Update on Metal Removal in Kodiak Villages

Kayla Desroches/KMXT

The Kodiak Island Borough is in the process of removing metal and hazardous waste from villages on the island.

Solid Waste Manager Joe Lipka says in 2013, the U.S. Fish and Wildlife Service granted the borough a $2.1 million grant under the Coastal Impact Assistance Program to do the removal. He explains the project follows similar efforts between 1994 and 2007 that the Exxon Valdez Oil Spill Trustee Council funded.   

He says they started working on the project about two years ago.

“The first part of the program is we’re addressing the metal accumulation. We’re removing the accumulated metals from the villages, and then subsequent to that we’re going to start looking at the hazardous materials and hazardous waste that’s also present on-site either as a result of the metals such as automobile carcasses, boat carcasses, things like that, but also just waste generated by the folks out there.”

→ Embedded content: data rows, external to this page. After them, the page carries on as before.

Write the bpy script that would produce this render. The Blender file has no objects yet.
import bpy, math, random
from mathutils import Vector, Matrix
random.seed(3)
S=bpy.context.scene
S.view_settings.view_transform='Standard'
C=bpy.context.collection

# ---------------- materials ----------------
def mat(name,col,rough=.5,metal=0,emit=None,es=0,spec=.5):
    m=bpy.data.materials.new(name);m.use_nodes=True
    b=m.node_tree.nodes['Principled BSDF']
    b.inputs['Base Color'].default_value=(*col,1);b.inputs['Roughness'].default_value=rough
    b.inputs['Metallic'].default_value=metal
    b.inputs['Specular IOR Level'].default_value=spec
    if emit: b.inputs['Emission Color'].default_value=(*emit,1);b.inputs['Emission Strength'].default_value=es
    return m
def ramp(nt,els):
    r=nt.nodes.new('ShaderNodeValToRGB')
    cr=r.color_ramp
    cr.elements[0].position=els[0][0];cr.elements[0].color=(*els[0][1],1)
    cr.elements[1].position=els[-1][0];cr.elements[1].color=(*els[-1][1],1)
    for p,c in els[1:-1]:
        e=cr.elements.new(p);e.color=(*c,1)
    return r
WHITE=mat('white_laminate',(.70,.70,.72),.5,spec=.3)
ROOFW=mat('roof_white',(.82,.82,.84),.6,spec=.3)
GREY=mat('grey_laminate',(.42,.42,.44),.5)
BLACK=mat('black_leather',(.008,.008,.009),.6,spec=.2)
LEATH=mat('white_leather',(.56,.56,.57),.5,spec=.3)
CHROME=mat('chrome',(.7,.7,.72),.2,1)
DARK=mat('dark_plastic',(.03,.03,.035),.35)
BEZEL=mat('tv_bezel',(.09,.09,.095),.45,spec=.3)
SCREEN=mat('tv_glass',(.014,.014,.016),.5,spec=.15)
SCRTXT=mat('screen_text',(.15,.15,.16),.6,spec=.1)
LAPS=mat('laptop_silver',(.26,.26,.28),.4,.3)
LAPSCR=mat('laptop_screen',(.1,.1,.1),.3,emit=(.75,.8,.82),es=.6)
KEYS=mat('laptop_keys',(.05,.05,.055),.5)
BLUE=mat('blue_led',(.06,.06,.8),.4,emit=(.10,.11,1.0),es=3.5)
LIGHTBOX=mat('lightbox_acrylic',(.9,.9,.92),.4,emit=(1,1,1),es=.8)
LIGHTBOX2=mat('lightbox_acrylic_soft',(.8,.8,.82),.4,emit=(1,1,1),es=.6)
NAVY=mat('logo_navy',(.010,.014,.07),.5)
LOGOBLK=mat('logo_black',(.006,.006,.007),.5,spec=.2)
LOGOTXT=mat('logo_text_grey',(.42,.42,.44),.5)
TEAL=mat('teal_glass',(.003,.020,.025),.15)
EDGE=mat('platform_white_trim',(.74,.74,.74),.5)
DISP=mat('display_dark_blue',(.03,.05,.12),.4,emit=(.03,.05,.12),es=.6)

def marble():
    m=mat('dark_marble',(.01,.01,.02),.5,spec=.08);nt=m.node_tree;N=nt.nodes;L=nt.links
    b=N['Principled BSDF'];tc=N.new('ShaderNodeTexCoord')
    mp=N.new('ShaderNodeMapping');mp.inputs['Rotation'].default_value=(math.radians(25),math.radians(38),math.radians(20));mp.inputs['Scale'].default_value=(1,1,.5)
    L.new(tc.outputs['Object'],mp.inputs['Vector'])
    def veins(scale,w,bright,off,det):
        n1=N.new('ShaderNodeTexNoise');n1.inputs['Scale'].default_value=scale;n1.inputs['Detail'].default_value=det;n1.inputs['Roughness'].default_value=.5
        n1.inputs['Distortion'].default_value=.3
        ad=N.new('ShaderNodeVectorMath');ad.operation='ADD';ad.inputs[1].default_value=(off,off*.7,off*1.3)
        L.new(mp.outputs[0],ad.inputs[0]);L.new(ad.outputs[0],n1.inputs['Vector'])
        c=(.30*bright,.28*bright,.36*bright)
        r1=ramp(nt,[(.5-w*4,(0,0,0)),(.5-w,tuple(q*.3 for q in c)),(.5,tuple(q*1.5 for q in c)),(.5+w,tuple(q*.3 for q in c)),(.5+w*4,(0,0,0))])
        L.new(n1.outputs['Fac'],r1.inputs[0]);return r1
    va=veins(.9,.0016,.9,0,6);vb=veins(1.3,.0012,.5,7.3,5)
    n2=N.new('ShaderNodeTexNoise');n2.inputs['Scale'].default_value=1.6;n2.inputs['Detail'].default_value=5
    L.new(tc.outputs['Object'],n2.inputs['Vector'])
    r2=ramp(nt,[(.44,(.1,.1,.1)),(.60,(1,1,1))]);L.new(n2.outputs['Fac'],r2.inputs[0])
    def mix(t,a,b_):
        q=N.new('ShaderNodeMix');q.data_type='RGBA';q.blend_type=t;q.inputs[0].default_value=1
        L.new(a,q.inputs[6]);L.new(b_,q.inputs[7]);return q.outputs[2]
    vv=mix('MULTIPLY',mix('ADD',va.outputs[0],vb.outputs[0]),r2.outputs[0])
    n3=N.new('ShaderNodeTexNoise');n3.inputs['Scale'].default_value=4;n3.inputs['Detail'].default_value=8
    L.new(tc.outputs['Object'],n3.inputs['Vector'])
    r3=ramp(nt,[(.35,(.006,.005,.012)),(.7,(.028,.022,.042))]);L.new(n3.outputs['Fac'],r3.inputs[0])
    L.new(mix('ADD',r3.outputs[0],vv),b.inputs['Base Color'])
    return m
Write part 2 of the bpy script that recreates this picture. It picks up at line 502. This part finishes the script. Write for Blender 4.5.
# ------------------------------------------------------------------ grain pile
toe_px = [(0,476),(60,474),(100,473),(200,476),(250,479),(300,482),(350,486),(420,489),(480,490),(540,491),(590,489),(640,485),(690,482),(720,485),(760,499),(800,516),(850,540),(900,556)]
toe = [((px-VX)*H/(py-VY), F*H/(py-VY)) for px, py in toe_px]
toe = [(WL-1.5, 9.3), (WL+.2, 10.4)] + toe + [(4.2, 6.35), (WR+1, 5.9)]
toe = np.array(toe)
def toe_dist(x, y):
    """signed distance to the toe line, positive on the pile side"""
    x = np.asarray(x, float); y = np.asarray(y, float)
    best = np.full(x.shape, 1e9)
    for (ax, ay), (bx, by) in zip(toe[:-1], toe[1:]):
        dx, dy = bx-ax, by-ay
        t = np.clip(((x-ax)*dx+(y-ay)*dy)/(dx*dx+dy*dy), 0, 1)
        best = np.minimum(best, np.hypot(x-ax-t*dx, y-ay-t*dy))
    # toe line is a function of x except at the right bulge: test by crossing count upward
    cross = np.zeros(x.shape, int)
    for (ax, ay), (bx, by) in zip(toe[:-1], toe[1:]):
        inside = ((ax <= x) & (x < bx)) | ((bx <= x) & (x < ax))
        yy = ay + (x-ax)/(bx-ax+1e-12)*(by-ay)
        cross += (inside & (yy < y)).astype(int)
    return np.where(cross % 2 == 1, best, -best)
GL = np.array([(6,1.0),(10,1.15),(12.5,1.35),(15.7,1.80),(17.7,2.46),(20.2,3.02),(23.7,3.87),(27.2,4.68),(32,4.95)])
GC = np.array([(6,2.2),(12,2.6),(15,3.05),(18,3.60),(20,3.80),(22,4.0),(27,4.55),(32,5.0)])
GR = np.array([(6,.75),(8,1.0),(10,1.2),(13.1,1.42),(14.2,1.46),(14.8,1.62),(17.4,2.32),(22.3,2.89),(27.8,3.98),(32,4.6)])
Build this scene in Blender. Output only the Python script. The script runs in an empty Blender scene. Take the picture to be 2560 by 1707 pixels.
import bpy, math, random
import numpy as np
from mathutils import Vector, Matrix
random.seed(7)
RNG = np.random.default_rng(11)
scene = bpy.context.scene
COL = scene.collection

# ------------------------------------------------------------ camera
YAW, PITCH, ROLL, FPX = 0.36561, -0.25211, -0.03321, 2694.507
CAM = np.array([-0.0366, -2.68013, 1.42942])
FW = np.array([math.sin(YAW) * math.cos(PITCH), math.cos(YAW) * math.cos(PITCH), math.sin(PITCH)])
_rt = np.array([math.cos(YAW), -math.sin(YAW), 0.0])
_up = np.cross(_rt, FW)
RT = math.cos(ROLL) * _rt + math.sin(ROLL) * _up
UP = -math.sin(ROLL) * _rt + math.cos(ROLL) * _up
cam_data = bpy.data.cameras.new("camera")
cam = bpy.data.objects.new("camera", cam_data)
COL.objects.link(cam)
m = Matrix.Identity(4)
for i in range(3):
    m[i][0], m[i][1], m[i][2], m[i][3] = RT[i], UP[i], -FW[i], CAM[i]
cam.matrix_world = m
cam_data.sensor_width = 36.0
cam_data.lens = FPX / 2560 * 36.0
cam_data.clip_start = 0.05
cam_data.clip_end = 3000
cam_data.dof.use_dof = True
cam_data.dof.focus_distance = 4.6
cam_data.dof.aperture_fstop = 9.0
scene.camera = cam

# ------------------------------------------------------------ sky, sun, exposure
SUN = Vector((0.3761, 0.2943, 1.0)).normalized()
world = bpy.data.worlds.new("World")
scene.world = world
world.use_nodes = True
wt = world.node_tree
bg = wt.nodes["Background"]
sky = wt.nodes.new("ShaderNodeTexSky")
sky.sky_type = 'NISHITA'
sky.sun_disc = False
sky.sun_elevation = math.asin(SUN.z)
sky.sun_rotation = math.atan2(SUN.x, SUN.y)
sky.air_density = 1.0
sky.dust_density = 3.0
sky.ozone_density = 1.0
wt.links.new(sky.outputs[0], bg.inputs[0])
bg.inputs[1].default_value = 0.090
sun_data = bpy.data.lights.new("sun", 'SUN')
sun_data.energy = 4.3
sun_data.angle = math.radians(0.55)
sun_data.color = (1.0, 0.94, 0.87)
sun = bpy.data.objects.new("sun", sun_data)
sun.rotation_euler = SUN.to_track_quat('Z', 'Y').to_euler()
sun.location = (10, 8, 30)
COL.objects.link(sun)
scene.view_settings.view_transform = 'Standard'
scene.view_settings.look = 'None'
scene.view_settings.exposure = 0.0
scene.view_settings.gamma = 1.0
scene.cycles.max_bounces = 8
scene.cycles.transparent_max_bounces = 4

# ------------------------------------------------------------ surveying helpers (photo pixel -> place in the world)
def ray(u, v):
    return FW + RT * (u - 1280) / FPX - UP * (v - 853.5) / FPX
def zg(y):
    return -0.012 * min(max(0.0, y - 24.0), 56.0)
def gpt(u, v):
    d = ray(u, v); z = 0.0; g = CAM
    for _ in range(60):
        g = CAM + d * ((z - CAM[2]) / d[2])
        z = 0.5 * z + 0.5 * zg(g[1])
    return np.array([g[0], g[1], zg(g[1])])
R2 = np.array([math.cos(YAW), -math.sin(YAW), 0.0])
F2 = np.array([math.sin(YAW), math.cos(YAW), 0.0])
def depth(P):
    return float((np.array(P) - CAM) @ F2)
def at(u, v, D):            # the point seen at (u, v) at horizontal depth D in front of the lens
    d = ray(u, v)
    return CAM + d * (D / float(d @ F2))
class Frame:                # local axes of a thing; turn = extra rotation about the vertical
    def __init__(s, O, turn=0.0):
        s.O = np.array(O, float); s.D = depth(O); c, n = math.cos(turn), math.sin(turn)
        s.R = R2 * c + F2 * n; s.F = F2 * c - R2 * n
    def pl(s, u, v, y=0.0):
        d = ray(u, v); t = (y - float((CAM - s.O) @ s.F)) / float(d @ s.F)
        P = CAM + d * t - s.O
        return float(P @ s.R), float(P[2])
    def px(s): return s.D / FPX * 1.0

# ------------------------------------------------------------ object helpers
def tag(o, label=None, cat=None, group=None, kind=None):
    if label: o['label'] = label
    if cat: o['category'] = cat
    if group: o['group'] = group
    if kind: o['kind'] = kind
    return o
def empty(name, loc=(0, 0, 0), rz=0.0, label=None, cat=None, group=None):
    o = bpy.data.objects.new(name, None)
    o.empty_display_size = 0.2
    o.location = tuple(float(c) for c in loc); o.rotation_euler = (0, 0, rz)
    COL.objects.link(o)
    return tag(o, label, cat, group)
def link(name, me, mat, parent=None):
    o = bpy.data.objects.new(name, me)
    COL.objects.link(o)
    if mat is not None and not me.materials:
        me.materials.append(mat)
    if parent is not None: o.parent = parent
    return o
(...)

Lipka says, to date, the borough and its partners have removed 752 tons of metals from the villages, with the most coming from Larsen Bay at 520 tons.

He says that material will end up in Soldotna.

“The metals are basically sorted, moved, staged to move to a beach or an area where the landing craft can basically come in, dock, the metals are loaded onto the landing craft and then the landing craft takes those back to Homer where the Alaska Scrap and Recycling folks offload the vessel and then take it to their yard in Soldtona.”
    
He says workers in Soldotna will further process the metals there.  

The Kodiak Island Borough only has a certain length of time to remove all the metals and hazardous waste from the villages. Lipka says the grant sunsets in December 2016.

“The focus this next field season – which is when the weather starts to get a little more predictable, a little less sporty – in the spring will be Port Lions, Old Harbor, and then finish up in Ouzinkie. We have some metals to load out still. Akhiok’s about halfway done, and then we’ll go from there.”

He says they are trying to prepare the villages to continue the project after the grant’s end date.

“The metals are sorted and basically prepped by the folks in the villages and then they’ve received training or have had previous training to go ahead and prep, say, the automobile carcasses or any engines or motors, drain the fluids, properly handle the fluids.”

Lipka says ideally they’d like to have a continual removal option instead of completing a major project every decade or so.